L’agilité et la justesse musicale font merveille: « la Donato » est bien au sommet de sa carrière : ses possibilités sont immenses dans les acrobaties comme dans l’abattage. Vraie grande rossinienne d’aujourd’hui, réussissant cette alliance exceptionnelle de la technicité et de la couleur…. sur les pas d’une Berganza. La comparaison n’est pas mince et laisse promettre un accomplissement dans le rôle rossinien en juin prochain, pour Elena, Donna del lago sur la scène de Garnier.

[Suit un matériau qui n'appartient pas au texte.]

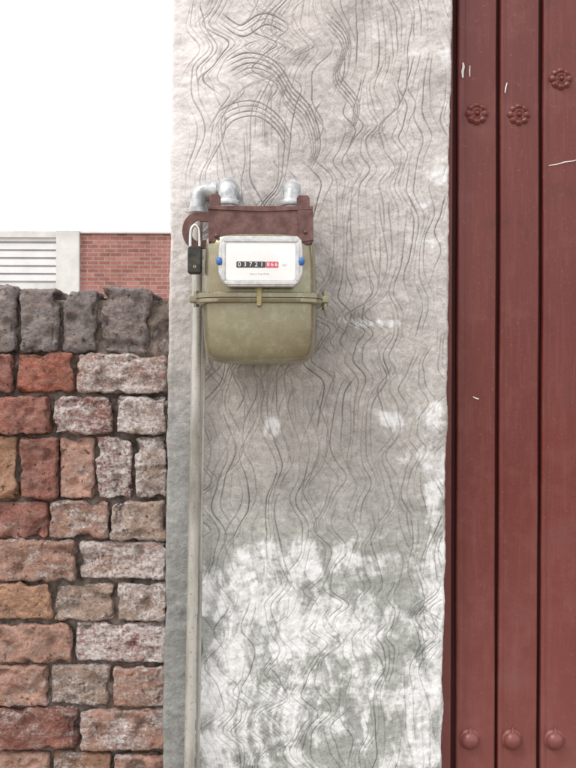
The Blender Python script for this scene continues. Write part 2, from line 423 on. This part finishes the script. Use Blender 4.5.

Rondeur déchirante de la prière d’Anna: « Giusto ciel, in tal periglio » (Maometto II) réclamant par la justesse de sa coloration déchirée, la pitié ciblée, demandée, implorée par la chanteuse… ; gestion de la ligne et du souffle, égalité et soutien du timbre sur tous les registres, ductilité des passages et surtout diversité des couleurs et des inflexions dans la chatoyance du timbre: Joyce DiDonato n’est pas seulement une formidable acrobate, c’est en liaison avec ses facilités de tragédienne chez Haendel, une interprète soucieuse du texte, des phrases. Son Elisabetta, regina d’Inghilterra est stupéfiante de grandeur et d’humanité: quelle actrice, signifiante par le verbe et la profondeur des teintes vocales en correspondance! C’est une souveraine comblée d’amour qui palpite: l’idéal vocal rossinien s’y déverse dans l’extase et la mesure (avec une cadence inspirée de la Rosina du Barbier, que la diva nuancée sait colorer avec délices!).

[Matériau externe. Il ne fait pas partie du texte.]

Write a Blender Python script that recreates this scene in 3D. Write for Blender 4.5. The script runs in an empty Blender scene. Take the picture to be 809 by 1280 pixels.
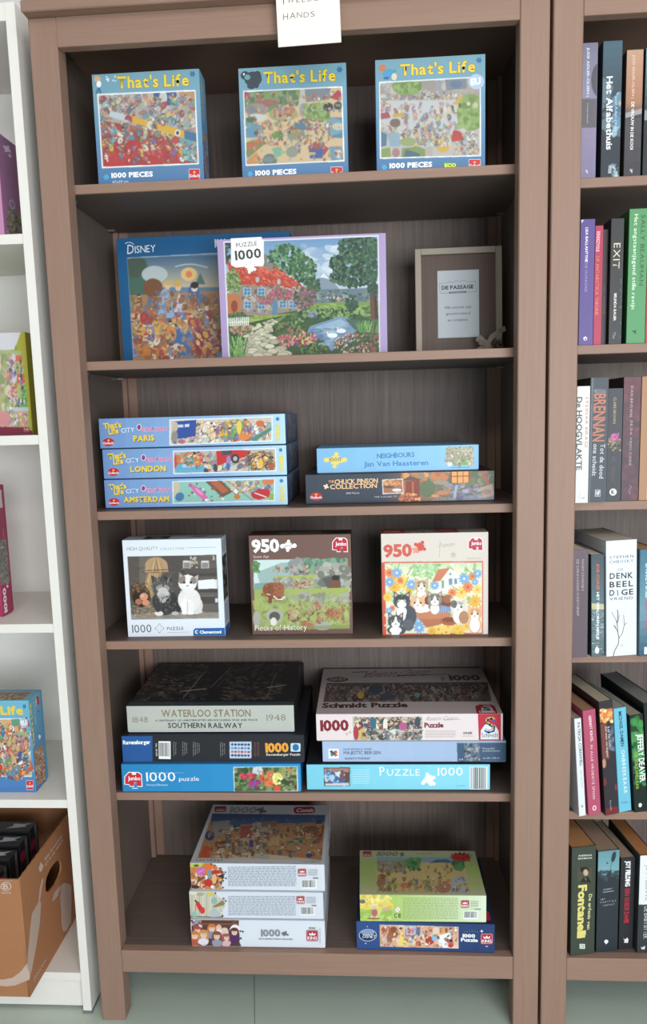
import bpy, bmesh, math, random
import numpy as np
from mathutils import Matrix, Vector
SC = bpy.context.scene
COL = SC.collection

# ------------------------------------------------------------------ camera
cam_d = bpy.data.cameras.new('camera'); cam = bpy.data.objects.new('camera', cam_d); COL.objects.link(cam)
cam_d.sensor_fit = 'HORIZONTAL'; cam_d.sensor_width = 36.0; cam_d.lens = 900.0/809.0*36.0
cam_d.clip_start = 0.05
_R = Matrix(((0.9980064830034341, 0.019788876745894152, 0.059928793081891),
             (0.05682867115219349, 0.13125000517461413, -0.989719120900844),
             (-0.027451084098668106, 0.9911517726861006, 0.12986378048943545)))
cam.matrix_world = Matrix.Translation((0.5752249, -1.3293264, 1.2410946)) @ _R.to_4x4()
SC.camera = cam

# ------------------------------------------------------------------ world and lights
wd = bpy.data.worlds.new('world'); SC.world = wd; wd.use_nodes = True
wd.node_tree.nodes['Background'].inputs[0].default_value = (0.80, 0.90, 1.0, 1)
wd.node_tree.nodes['Background'].inputs[1].default_value = 0.38
def area(name, loc, target, sx, sy, power, color):
    l = bpy.data.lights.new(name, 'AREA'); l.shape = 'RECTANGLE'; l.size = sx; l.size_y = sy
    l.energy = power; l.color = color
    o = bpy.data.objects.new(name, l); COL.objects.link(o); o.location = loc
    o.rotation_euler = (Vector(target)-Vector(loc)).to_track_quat('-Z', 'Y').to_euler()
    return o
area('ceiling_lamp_light', (1.6, -1.9, 2.85), (0.8, -0.1, 0.9), 1.2, 0.6, 20, (1.0, 0.86, 0.77))
area('rear_ceiling_lamp_light', (0.1, -2.7, 2.85), (0.4, -0.1, 0.8), 1.2, 0.6, 15, (1.0, 0.92, 0.86))
area('window_light', (1.9, -3.7, 1.15), (0.5, 0.1, 0.6), 2.2, 1.6, 135, (0.86, 0.93, 1.0))
SC.view_settings.view_transform = 'Standard'; SC.view_settings.look = 'None'
SC.view_settings.gamma = 1.0; SC.view_settings.use_curve_mapping = False
SC.view_settings.exposure = -0.04

# ------------------------------------------------------------------ colour and materials
def s2l(c):
    c = np.asarray(c, float)
    return np.where(c <= 0.04045, c/12.92, ((c+0.055)/1.055)**2.4)
def hx(h):
    if not isinstance(h, str): return tuple(h)
    return tuple(int(h[i:i+2], 16)/255.0 for i in (0, 2, 4))
def sat(c, k=0.88):
    c = np.asarray(c, float); g = (c*np.array([.3, .59, .11])).sum(-1, keepdims=True); return g+(c-g)*k
def lin(h): return tuple(float(v) for v in s2l(hx(h)))
MATS = {}
def mat(name, color, rough=0.6, spec=0.3, metal=0.0, noise=0.0, nscale=40, bump=0.0):
    if name in MATS: return MATS[name]
    m = bpy.data.materials.new(name); m.use_nodes = True; nt = m.node_tree; b = nt.nodes['Principled BSDF']
    c = lin(color)
    b.inputs['Base Color'].default_value = (*c, 1); b.inputs['Roughness'].default_value = rough
    b.inputs['Specular IOR Level'].default_value = spec; b.inputs['Metallic'].default_value = metal
    tc = nt.nodes.new('ShaderNodeTexCoord'); nz = nt.nodes.new('ShaderNodeTexNoise')
    nz.inputs['Scale'].default_value = nscale; nz.inputs['Detail'].default_value = 4
    nt.links.new(tc.outputs['Object'], nz.inputs['Vector'])
    mx = nt.nodes.new('ShaderNodeMix'); mx.data_type = 'RGBA'
    n = noise if noise else 0.02
    mx.inputs[6].default_value = (*[v*(1-n) for v in c], 1); mx.inputs[7].default_value = (*[min(1, v*(1+n)) for v in c], 1)
    nt.links.new(nz.outputs['Fac'], mx.inputs[0]); nt.links.new(mx.outputs[2], b.inputs['Base Color'])
    if bump:
        bp = nt.nodes.new('ShaderNodeBump'); bp.inputs['Strength'].default_value = bump; bp.inputs['Distance'].default_value = 0.001
        nt.links.new(nz.outputs['Fac'], bp.inputs['Height']); nt.links.new(bp.outputs['Normal'], b.inputs['Normal'])
    MATS[name] = m; return m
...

Même figure politique ravie par une pure, irrésistible et rayonnante affection au retour de son aimée, Arsace: Armida ressuscite en un air solaire qui lui permet de déposer toute esprit haineux et grave (« Bel raggio lusinghier… »). Caractère plus sombre et serré pour une Desdémone (Otello) affligée mais toujours digne et pure… qui partage la douleur du gondolier (Lawrence Brownlee, un peu affecté), puis exprime avec une grâce articulée inouïe, l’air du saule… magistrale incarnation de la diva actuelle.

Diva rossinienne

Ultime dévoilement de ses formidables capacités expressives: la bouleversante impuissance d’Armide, qui répond par dépit et amertume, aux accents d’une si humaine haine: sens du verbe, justesse et précision des couleurs vocales là encore, économie et clarté des moyens filigranés: aucun pathos ni appui. Que le naturel palpitant du texte qui fulmine en une apothéose de hargne destructrice.
La performance est magistrale. Voici le meilleur récital discographique de Joyce DiDonato. L’événement cd dans le registre des récitals lyriques, de juin 2010.

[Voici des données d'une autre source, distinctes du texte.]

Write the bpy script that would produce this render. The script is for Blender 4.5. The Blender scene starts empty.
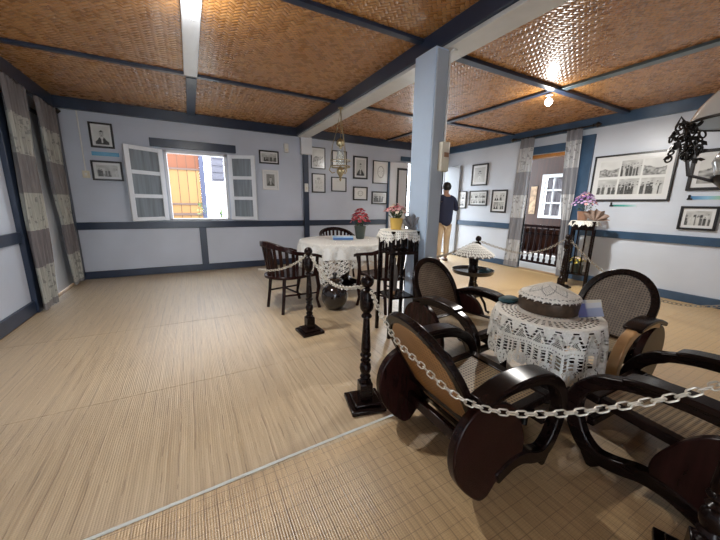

Excellent récital dont l’éclat psychologique et le raffinement vocal couronnent Joyce DiDonato telle la meilleure rossinnienne de l’heure. Son art stupéfiant nous rappelle ce que signifie coloratoure: l’art de colorer non de paraître dans l’artifice des roucoulades à l’infini. Ce tact et ce goût distingue Joyce DiDonato parmi ses si nombreuses consoeurs, elles aussi mais de moindre manière, candidates aux palmes rossiniennes. Seul bémol : dommage que le geste parfois épais et théâtralisé du chef ne suive pas la maîtrise des nuances de la diva assoluta.

Gioachino Rossini: Colbran, the Muse. Joyce DiDonato, mezzo soprano. Airs d’opéras: Armida, La Donna del Lago, Maometto II, Elisabetta, regina d’Inghilterra, Semiramide, Otello. Orchestra e Coro dell’Accademia Nazionale di Santa Cecilia de Roma. Edoardo Müller, direction.